Em alguns períodos distintos, Ismael exerce influência no trabalho mediúnico de Xavier. As pessoas que o assessoravam não perceberam a estranha presença, e deixaram passar nos livros psicografados alguns conceitos eminentemente roustainguistas e mesmo certas contradições doutrinárias patentes. O Espírito não se importou de assinar algumas comunicações com os nomes do eminente Emmanuel e mesmo do pródigo André Luiz.

No livro "O Consolador", o Espírito comete um erro primário: diz que não recomenda a ninguém que se faça evocações (como na Igreja) e que seria mais seguro esperar que as manifestações ocorressem espontaneamente. Mal sabia que o Codificador havia dito justamente o contrário, que as espontâneas é que eram as mais perigosas. Assume uma posição favorável à existência das almas gêmeas, contrariando a teoria de "O Livro dos Espíritos". O erro é visível e a FEB trata de corrigi-lo. A entidade confunde a localização da sede da memória, dizendo que ela se encontra no perispírito, parafraseando um erro histórico de Gabriel Dellane, contrariando ambos a teoria básica.

A força dos livros, corroborada pela exemplar idoneidade de Francisco Cândido Xavier, tornou-se poderosa alavanca para a expansão das idéias ismaelinas. Formou-se o sistema espírita atual, com características eminentemente católicas. Roustaing continua presente. Podemos encontrá-lo na atitude passiva de bom número de espíritas, na falta de gosto pelo estudo, no pouco conhecimento doutrinário, nas palavras vazias de oradores pomposos, na política unificacionista (uma versão moderna do "Fora da Igreja não há salvação") e na imprensa espírita com suas glórias e ídolos.
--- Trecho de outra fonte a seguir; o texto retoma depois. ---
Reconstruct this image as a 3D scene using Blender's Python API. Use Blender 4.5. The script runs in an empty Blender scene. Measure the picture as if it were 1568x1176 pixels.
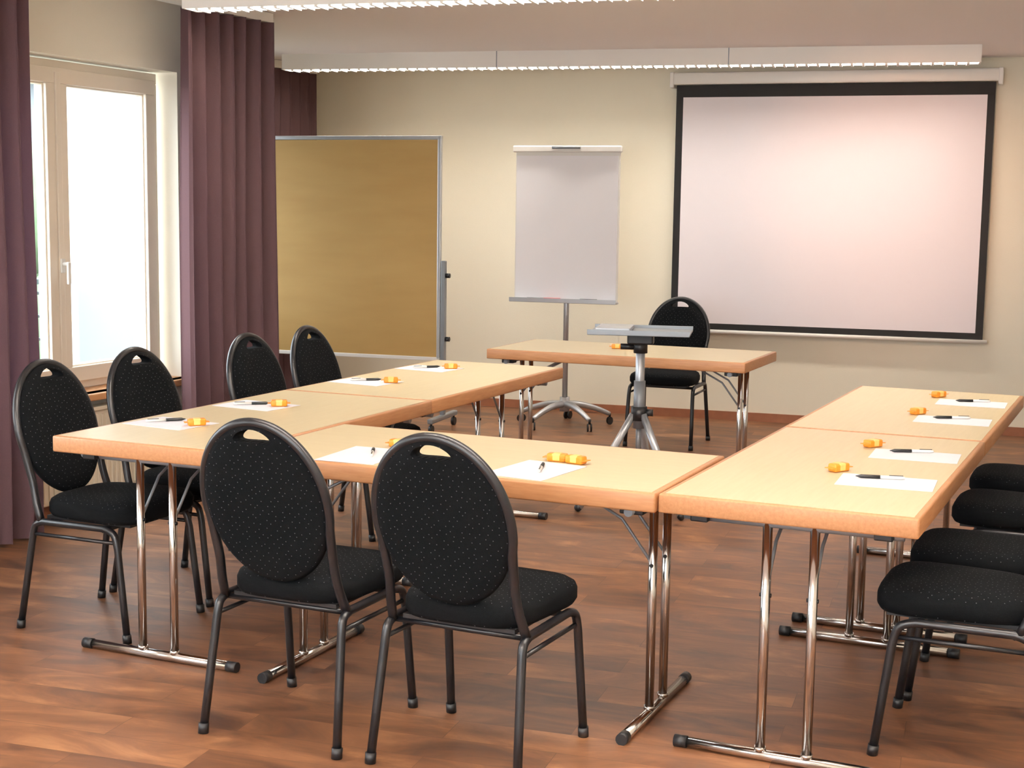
import bpy, bmesh, math, random
from mathutils import Vector, Matrix
random.seed(4)
S=bpy.context.scene
COL=bpy.context.collection
try:
    S.view_settings.view_transform='Standard'
    S.view_settings.look='None'
    S.view_settings.exposure=0.0
except Exception: pass

# ------------------------------------------------------------ materials
def srgb(r,g,b):
    f=lambda c:(c/255/12.92) if c/255<=.04045 else ((c/255+.055)/1.055)**2.4
    return (f(r),f(g),f(b),1)
def mat(name,col,rough=.5,metal=0,spec=.5,bump=None,noise=None,emis=None,coat=0,sheen=0):
    m=bpy.data.materials.new(name);m.use_nodes=True;nt=m.node_tree;b=nt.nodes['Principled BSDF']
    b.inputs['Base Color'].default_value=col;b.inputs['Roughness'].default_value=rough;b.inputs['Metallic'].default_value=metal
    b.inputs['Specular IOR Level'].default_value=spec
    b.inputs['Coat Weight'].default_value=coat
    b.inputs['Sheen Weight'].default_value=sheen
    tc=nt.nodes.new('ShaderNodeTexCoord')
    if noise:
        sc,amt=noise
        n=nt.nodes.new('ShaderNodeTexNoise');n.inputs['Scale'].default_value=sc;n.inputs['Detail'].default_value=4
        nt.links.new(tc.outputs['Object'],n.inputs['Vector'])
        mx=nt.nodes.new('ShaderNodeMixRGB');mx.inputs[1].default_value=tuple(c*(1-amt) for c in col[:3])+(1,);mx.inputs[2].default_value=tuple(min(1,c*(1+amt)) for c in col[:3])+(1,)
        nt.links.new(n.outputs[0],mx.inputs[0]);nt.links.new(mx.outputs[0],b.inputs['Base Color'])
    if bump:
        sc,st=bump
        n2=nt.nodes.new('ShaderNodeTexNoise');n2.inputs['Scale'].default_value=sc;n2.inputs['Detail'].default_value=6
        nt.links.new(tc.outputs['Object'],n2.inputs['Vector'])
        bp=nt.nodes.new('ShaderNodeBump');bp.inputs['Strength'].default_value=st;bp.inputs['Distance'].default_value=.01
        nt.links.new(n2.outputs[0],bp.inputs['Height']);nt.links.new(bp.outputs[0],b.inputs['Normal'])
    if emis:
        b.inputs['Emission Color'].default_value=emis[0];b.inputs['Emission Strength'].default_value=emis[1]
    return m

M_wall=mat('wall_paint',srgb(236,230,211),.85,bump=(120,.08),noise=(1.5,.02))
M_wallL=mat('wall_paint_left',srgb(240,234,218),.85,bump=(120,.08),noise=(1.5,.02))
M_ceil=mat('ceiling_paint',srgb(248,242,240),.9,bump=(90,.05))
M_base=mat('baseboard_wood',srgb(150,95,65),.5,noise=(20,.2))
M_white=mat('white_lacquer',srgb(238,236,230),.35,noise=(3,.02))
M_pvc=mat('window_pvc',srgb(242,232,216),.3,noise=(3,.02))
M_sill=mat('sill_wood',srgb(190,140,95),.4,noise=(12,.15))
M_chrome=mat('chrome',srgb(205,200,195),.16,metal=1,noise=(8,.04))
M_alu=mat('aluminium',srgb(190,193,197),.35,metal=.6,noise=(10,.05))
M_greymetal=mat('grey_metal',srgb(140,145,150),.4,metal=.4,noise=(10,.05))
M_black=mat('black_plastic',srgb(22,22,24),.45,noise=(10,.1))
M_frame=mat('chair_frame_black',srgb(22,23,26),.32,spec=.5,noise=(10,.1))
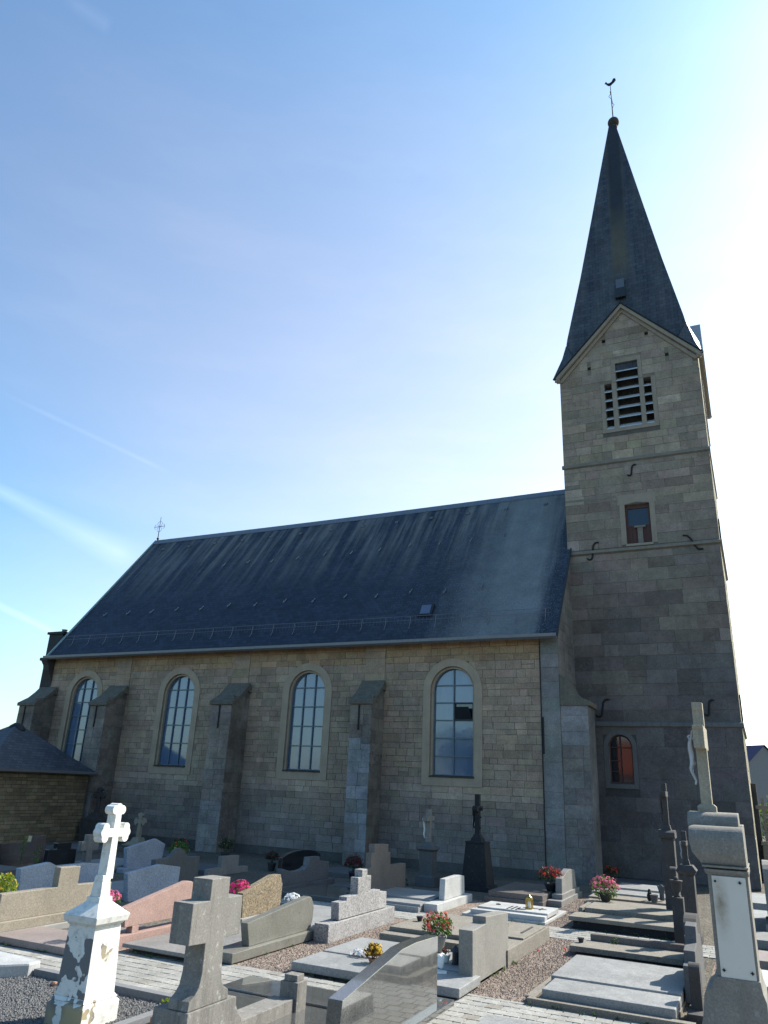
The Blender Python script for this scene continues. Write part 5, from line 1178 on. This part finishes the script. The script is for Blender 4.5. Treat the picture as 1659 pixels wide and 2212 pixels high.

Allan Kardec é o grande ausente. No final de sua vida, o Codificador estava só. Alguns detratores, que se diziam espíritas, afirmavam que ele queria apoderar-se da verdade e se fazer dono do Espiritismo. Roustaing e seus seguidores estavam entres eles e chegaram a publicar um manifesto contra o Mestre.

Pouco antes de desencarnar, Kardec começou a preparar instruções para salvaguardar de falsas interpretações o movimento nascente. Não chegou a terminar seu trabalho.

Quando lemos seus últimos apontamentos, notamos, com tristeza, que suas preciosas instruções sobre a condução do movimento espírita jamais foram seguidas por seus adeptos.